Terutama dalam rapat paripurna resmi yang dìgelar pada Selasa, 4 November 2025. Dari 30 anggota, hanya 16 orang yang hadir di ruang sidang. Ini membuat rapat tersebut nyaris tidak memenuhi syarat kuorum. Sebagaimana diatur dalam tata tertib lembaga legislatif daerah.
“Gedungnya megah, tapi semangatnya kempes,” ujar Mandau.
Merosot
Dalam pernyataannya, Mandau menyebut absennya sebagian besar wakil rakyat. Sebagai cermin kemerosotan etika politik dan tanggung jawab moral. Ia menilai perilaku tersebut mencederai makna jabatan publik. Semestinya mereka bekerja dengan integritas dan kedisiplinan tinggi.
“Lucu sekaligus memalukan. Gedungnya megah, kursinya empuk, ruangannya sejuk, tapi semangatnya justru kempes. Dari 30 orang wakil rakyat, hanya 16 belas yang datang. Kalau hadir saja tak sanggup, bagaimana bisa memperjuangkan aspirasi masyarakat yang memilih mereka dengan penuh pengorbanan?” kata Mandau, yang akrab disapa Jang Mandau, dengan nada sarkastik.
Lemahnya Integritas
Mandau menegaskan, perilaku ketidakhadiran anggota dewan bukan persoalan administratif semata. Melainkan indikasi lemahnya integritas politik. Serta menurunnya rasa tanggung jawab terhadap amanah rakyat.
Menurutnya, DPRD sebagai lembaga representatif tidak boleh kehilangan nilai keteladanan.
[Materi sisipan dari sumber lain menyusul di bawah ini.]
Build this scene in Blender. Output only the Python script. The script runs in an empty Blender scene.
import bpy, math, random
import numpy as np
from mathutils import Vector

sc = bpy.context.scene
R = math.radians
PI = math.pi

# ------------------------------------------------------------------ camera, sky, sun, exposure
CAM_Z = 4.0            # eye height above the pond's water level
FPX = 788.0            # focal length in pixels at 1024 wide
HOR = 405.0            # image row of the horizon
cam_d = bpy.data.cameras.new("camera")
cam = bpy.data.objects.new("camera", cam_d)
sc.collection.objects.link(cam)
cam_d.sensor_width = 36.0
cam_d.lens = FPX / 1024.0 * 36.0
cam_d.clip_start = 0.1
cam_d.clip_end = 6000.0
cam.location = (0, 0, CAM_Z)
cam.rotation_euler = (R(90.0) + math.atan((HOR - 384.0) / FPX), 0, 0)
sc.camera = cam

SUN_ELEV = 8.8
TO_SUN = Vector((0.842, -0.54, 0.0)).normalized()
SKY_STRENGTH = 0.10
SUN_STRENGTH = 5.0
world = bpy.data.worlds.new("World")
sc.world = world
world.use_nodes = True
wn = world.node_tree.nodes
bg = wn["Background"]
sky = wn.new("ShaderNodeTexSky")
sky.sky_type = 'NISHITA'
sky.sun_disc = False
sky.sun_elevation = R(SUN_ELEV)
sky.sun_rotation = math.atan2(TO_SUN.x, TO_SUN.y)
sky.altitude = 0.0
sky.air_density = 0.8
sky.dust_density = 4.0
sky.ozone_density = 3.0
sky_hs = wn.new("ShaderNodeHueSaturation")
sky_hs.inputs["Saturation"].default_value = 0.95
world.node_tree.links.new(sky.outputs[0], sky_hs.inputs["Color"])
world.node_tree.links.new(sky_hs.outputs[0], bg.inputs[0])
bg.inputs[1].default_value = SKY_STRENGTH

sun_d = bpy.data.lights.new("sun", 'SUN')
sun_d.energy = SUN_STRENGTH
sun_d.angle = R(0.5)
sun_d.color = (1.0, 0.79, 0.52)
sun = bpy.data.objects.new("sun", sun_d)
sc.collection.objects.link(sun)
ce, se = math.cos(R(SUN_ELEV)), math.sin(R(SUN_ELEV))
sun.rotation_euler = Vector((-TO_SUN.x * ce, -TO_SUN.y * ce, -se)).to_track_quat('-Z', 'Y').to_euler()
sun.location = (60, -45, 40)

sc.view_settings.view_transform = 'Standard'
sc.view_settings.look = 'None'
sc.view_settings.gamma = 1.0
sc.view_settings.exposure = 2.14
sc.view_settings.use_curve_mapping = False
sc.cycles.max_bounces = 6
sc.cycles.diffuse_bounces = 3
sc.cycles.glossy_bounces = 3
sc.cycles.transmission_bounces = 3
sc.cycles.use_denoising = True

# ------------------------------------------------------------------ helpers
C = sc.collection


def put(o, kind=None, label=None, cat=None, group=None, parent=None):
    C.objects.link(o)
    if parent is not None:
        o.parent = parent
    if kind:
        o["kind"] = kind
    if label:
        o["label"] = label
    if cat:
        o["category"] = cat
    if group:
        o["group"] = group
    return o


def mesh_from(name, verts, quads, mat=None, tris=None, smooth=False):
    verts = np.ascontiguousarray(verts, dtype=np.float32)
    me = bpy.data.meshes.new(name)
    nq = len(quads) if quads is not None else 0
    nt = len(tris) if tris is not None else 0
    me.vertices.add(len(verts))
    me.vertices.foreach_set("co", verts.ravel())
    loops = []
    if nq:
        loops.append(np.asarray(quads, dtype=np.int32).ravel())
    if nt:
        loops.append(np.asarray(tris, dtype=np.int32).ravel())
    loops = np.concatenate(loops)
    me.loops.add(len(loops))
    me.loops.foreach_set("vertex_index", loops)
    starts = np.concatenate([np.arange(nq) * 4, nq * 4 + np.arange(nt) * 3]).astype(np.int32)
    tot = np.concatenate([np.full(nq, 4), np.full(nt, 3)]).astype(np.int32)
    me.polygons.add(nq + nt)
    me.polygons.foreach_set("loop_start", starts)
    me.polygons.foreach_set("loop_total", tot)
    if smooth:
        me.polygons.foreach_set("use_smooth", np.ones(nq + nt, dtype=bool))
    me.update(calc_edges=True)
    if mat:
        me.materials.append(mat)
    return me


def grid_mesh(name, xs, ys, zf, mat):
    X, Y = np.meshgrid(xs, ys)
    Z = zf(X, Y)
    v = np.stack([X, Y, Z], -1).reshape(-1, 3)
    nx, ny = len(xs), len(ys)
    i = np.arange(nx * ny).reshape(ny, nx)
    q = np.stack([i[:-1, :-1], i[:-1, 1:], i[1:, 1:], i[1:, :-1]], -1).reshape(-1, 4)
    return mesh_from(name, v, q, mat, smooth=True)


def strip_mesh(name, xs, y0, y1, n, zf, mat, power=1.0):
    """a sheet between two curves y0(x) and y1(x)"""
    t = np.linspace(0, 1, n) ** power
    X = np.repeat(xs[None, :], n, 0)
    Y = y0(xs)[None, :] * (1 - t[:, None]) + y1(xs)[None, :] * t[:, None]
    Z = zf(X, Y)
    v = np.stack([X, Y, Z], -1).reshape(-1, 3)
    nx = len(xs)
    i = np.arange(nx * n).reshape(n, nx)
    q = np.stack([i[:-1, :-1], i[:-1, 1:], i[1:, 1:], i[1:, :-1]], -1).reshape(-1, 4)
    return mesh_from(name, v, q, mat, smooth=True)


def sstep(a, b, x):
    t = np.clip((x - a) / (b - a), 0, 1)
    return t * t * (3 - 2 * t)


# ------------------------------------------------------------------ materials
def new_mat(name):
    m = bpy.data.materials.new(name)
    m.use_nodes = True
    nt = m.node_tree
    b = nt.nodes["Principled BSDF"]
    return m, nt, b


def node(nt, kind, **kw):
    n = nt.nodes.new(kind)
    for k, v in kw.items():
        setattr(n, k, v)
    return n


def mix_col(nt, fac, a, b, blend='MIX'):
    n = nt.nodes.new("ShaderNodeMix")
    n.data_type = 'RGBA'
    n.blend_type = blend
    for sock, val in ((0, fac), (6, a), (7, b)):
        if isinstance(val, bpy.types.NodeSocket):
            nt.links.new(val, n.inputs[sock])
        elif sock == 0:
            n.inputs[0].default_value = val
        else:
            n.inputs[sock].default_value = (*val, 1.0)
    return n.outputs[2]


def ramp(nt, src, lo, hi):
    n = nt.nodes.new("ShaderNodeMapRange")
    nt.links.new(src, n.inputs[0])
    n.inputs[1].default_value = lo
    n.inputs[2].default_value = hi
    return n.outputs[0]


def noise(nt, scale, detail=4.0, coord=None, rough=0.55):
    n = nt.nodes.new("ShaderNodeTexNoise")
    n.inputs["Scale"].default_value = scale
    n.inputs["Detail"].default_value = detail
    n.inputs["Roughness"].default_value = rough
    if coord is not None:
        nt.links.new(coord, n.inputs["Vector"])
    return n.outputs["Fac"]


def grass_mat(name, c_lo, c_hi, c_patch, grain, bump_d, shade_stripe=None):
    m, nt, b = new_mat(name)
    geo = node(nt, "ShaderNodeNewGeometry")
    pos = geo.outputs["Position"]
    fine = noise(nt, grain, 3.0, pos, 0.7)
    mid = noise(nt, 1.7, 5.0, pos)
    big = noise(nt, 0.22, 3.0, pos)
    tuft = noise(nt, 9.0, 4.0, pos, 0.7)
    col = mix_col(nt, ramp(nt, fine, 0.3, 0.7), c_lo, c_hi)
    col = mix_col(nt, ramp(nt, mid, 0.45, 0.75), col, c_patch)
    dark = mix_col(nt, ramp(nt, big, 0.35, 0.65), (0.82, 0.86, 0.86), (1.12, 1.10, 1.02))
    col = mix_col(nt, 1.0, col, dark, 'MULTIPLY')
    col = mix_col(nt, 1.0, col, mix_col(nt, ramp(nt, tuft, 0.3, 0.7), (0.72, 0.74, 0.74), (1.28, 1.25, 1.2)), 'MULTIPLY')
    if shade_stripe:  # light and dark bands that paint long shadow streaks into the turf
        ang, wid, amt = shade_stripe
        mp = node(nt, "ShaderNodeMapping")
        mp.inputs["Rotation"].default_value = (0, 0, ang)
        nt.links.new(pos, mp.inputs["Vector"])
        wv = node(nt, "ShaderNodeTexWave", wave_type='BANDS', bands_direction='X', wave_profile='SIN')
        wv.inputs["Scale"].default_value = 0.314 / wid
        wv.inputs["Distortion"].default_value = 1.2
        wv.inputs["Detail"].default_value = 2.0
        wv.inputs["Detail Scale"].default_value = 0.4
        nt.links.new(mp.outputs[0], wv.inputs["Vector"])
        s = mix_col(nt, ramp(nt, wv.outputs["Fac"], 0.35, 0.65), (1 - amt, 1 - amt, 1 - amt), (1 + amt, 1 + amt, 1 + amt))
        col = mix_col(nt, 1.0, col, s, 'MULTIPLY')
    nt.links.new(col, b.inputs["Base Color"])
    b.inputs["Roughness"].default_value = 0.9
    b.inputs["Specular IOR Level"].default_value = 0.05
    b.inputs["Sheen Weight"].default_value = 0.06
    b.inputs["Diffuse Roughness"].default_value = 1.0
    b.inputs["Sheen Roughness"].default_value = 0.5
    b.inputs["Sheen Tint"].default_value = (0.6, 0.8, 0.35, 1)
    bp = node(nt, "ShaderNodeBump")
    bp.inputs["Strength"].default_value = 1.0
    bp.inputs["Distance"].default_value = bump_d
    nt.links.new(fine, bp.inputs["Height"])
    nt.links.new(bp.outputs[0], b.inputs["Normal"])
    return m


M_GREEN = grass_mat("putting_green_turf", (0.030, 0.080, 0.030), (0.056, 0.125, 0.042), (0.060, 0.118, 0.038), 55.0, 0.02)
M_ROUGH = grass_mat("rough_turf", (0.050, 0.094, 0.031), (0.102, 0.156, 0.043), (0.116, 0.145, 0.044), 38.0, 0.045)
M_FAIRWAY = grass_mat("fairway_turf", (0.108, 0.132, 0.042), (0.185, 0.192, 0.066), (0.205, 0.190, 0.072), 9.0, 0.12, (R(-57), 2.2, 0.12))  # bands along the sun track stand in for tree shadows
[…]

Karena setiap tindakan mereka akan menjadi cermin moral bagi masyarakat.
“Ini bukan sekadar masalah absen, tetapi masalah tanggung jawab. Jika forum resmi negara saja tidak mereka hormati. Maka kepercayaan publik terhadap lembaga legislatif bisa runtuh. Perilaku seperti ini, bila dìbiarkan, hanya akan menanamkan budaya permisif dan menormalisasi kemalasan politik,” tegasnya.
Ironi Demokrasi
Ironi Demokrasi dan Krisis Keteladanan Politik. Dalam kritiknya, Mandau menggambarkan ironi demokrasi yang semakin terasa di tingkat lokal.
Ia membandingkan semangat rakyat yang rela datang ke Tempat Pemungutan Suara (TPS). Di bawah terik matahari dengan sikap sebagian wakil rakyat yang enggan hadir di ruang berpendingin udara.
“Rakyat saja sanggup berdiri di bawah panas demi menyalurkan suara. Masa wakilnya tidak sanggup duduk di ruang ber-AC untuk rapat? Ini bukan hanya malas. Tapi bentuk pengkhianatan terhadap amanah publik. Jangan sampai masyarakat berpikir lembaga legislatif hanya tempat mencari gaji,l. Bukan ruang pengabdian,” ujarnya dengan nada tegas.